February 28 (SeeNews) - The International Monetary Fund (IMF) on Tuesday raised Moldova's economic growth forecast for this year to 4.5% from 3% and said that is considering providing a $21.2 million (20 million euro) loan under the existent three-year credit facility.
"The Moldovan authorities have continued to make progress in tackling long-standing vulnerabilities in the financial sector and advancing structural reforms. These efforts have helped to restore financial stability, and growth has started to return. The economy is projected to grow by 4.5% in 2017, higher than earlier expected," IMF mission chief in Moldova Ben Kelmanson said at the end of a week long visit in the country.
In order to sustain growth and job creation, Moldova must continue efforts to rehabilitate the financial system, to strengthen the governance and financial condition of banks and to enhance regulatory and supervisory frameworks, the financial institution added.
Moldova has been trying to cope with a major banking crisis since November 2014, when about $1 billion went missing from three of the country's banks. The sum was equal to about 16% of the impoverished ex-Soviet state's 2015 gross domestic product.
“The National Bank of Moldova, BNM, should continue to improve its inflation targeting framework by strengthening operational procedures, forecasting abilities, and policy communications. The BNM should also stand ready to tighten monetary policy if inflation rises more quickly than projected," the IMF said.
In its latest monetary policy meeting on February 22, BNM maintained its key rate at 9.0%, striving to keep inflation close to its 5.0% target. BNM last revised its key monetary rate in October, lowering it by 0.5%, to 9.0%.
Moldova's consumer price inflation accelerated to 3% year-on-year in January, from 2.4% in December. The central bank now projects 5.2% inflation in 2017 and 4.9% in 2018.
As for Moldova's 2017 budget, IMF said that it is consistent with programme targets and support growth-friendly measures, but stressed that key actions ahead include strengthening revenues, improving the efficiency of spending, and effective public administration reform.
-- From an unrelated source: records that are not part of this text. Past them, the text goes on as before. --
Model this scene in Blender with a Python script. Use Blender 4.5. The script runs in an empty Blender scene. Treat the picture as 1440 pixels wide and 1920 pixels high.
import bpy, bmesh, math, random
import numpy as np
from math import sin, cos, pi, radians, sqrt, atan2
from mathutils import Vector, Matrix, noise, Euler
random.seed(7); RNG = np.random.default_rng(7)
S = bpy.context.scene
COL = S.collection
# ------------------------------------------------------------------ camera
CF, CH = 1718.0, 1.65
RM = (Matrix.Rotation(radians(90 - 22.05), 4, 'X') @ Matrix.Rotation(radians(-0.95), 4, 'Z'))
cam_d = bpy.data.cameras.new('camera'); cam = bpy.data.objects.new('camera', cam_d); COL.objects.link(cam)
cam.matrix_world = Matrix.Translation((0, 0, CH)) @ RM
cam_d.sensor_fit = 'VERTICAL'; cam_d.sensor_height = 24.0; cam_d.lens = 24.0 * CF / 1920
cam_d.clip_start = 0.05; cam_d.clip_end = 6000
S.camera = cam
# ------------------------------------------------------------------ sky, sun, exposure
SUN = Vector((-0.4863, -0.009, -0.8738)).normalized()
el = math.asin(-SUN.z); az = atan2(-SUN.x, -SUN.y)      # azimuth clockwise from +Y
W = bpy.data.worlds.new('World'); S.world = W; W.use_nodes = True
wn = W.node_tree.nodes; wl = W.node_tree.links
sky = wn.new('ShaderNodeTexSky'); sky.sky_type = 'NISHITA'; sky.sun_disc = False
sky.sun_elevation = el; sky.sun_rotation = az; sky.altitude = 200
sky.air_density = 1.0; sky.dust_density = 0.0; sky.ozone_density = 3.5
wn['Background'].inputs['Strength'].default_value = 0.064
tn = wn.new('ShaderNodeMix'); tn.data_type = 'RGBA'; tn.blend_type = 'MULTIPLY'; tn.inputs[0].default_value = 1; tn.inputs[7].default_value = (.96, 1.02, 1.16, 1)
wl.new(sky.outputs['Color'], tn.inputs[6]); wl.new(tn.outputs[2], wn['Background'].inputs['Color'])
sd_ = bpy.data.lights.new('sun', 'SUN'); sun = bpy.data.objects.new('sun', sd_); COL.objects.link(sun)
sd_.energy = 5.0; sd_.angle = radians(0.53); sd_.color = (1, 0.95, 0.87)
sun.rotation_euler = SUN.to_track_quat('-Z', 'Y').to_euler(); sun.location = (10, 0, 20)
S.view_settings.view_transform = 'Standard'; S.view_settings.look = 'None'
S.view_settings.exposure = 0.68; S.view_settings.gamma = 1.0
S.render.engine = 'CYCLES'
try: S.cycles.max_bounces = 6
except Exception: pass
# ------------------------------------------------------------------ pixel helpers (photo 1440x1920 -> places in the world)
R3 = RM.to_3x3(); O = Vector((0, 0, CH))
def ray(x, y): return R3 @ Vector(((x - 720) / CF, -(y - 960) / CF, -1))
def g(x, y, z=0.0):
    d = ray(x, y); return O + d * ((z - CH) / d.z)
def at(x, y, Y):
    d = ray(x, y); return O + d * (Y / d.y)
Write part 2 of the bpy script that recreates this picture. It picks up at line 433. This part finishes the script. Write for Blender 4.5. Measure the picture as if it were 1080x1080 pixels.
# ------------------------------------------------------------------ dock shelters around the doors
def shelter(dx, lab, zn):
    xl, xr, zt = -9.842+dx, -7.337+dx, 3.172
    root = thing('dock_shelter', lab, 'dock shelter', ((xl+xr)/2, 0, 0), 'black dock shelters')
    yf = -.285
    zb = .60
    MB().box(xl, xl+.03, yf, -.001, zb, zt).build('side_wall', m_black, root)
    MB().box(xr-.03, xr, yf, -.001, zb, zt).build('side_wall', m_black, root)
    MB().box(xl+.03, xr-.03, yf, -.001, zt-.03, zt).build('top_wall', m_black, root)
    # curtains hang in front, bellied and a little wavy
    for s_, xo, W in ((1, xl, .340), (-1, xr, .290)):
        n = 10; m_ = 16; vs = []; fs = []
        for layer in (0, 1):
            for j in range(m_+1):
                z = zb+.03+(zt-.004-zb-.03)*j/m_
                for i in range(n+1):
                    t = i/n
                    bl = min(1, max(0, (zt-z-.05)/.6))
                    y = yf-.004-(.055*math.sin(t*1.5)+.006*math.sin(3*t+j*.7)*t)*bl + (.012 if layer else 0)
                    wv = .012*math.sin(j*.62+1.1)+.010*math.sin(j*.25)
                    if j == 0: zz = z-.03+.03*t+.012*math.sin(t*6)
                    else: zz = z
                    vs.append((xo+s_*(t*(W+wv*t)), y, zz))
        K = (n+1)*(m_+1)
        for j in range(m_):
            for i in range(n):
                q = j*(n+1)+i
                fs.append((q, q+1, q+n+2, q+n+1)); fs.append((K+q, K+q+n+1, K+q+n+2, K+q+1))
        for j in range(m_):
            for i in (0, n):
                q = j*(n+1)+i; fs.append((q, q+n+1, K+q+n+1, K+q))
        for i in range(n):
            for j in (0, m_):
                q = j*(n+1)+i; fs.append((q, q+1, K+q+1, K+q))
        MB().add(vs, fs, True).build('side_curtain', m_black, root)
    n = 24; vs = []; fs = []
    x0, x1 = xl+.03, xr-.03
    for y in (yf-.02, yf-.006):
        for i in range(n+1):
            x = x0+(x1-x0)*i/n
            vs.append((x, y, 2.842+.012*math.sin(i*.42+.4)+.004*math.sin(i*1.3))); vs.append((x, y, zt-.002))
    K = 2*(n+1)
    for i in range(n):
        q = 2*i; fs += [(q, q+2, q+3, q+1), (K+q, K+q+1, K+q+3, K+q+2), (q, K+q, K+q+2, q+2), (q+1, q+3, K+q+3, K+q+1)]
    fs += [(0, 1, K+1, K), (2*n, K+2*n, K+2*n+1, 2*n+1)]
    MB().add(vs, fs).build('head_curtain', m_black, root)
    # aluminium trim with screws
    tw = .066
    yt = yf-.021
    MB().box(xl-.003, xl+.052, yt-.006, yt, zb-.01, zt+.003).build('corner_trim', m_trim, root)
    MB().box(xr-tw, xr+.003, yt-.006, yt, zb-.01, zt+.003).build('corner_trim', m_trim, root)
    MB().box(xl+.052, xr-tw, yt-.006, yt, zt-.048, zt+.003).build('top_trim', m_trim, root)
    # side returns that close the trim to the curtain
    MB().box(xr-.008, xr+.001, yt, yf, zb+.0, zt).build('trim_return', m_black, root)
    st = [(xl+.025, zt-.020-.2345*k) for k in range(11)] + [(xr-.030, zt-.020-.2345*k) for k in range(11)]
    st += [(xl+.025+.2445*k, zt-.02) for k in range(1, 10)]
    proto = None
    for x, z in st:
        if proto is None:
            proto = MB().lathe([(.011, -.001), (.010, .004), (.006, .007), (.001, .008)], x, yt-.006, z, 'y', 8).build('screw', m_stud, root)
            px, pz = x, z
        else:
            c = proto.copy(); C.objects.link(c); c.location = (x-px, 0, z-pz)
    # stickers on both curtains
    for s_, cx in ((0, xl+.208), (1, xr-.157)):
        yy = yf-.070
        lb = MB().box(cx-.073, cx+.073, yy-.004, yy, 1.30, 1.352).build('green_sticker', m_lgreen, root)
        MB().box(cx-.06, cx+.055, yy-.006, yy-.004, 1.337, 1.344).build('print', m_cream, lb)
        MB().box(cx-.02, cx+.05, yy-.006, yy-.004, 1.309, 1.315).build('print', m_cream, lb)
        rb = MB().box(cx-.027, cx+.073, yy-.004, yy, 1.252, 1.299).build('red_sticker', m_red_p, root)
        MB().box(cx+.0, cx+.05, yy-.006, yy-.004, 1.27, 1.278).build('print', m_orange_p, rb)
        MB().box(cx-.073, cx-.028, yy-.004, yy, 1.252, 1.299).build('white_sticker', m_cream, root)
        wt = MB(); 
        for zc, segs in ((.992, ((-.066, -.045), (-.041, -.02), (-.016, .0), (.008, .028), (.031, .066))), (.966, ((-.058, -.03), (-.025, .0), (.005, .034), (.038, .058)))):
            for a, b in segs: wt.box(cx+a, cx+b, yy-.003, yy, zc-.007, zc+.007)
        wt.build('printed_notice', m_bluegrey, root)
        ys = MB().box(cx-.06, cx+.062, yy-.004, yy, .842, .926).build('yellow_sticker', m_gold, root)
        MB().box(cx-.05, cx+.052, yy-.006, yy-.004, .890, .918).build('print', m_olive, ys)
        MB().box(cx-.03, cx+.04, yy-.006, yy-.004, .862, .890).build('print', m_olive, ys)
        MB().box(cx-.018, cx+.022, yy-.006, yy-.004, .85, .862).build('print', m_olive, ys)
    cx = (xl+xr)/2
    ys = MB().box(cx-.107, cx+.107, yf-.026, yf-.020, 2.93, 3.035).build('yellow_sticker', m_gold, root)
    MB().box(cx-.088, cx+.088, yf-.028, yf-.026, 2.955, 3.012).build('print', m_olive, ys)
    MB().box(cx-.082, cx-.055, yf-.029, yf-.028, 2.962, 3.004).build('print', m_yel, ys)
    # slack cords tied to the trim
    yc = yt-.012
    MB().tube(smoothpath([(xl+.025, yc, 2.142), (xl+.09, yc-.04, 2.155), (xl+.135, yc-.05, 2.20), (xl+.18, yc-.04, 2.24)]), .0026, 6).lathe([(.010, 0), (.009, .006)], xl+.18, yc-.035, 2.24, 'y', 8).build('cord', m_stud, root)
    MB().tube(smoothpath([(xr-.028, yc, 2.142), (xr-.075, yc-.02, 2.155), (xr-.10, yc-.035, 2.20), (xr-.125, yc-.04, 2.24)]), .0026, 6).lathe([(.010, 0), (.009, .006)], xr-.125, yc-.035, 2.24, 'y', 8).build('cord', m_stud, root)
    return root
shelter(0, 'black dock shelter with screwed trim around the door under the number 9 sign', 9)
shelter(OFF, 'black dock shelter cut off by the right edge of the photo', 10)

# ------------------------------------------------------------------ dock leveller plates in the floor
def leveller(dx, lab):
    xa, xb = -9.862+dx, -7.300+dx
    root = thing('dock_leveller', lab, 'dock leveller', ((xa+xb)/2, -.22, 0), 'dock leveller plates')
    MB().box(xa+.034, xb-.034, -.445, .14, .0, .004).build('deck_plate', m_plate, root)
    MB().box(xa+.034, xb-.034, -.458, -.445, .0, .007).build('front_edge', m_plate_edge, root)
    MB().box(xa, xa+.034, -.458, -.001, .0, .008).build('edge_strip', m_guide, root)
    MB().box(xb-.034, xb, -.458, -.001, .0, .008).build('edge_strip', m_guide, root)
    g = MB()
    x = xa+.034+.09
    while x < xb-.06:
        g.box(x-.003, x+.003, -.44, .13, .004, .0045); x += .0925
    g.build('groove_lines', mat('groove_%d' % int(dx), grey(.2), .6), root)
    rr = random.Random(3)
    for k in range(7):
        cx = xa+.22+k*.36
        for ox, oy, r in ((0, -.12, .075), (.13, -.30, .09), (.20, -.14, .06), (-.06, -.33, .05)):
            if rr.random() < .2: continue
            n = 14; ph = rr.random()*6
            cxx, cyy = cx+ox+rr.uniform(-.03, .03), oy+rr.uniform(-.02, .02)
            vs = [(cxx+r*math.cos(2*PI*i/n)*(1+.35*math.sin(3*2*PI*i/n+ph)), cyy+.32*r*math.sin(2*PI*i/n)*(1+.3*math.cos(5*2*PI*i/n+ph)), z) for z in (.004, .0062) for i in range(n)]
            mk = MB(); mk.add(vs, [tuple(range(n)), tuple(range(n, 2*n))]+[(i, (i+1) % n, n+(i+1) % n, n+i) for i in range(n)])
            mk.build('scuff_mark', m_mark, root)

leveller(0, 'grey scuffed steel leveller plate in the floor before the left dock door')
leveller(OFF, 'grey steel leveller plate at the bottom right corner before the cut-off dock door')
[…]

Moldova's 2017 budget bill is built on 3% economic growth to 142.8 billion lei ($7.15 billion/6.74 billion euro) and a deficit of 4.15 billion lei or 2.9%/GDP.
The fund also announced that is considering providing a $21.2 million loan to Moldova under the existent three-year $178.7 million Extended Credit Facility and Extended Fund Facility arrangement signed in November.
IMF's executive board will decide on the loan in April, following the local authorities’ implementation of a number of prior actions.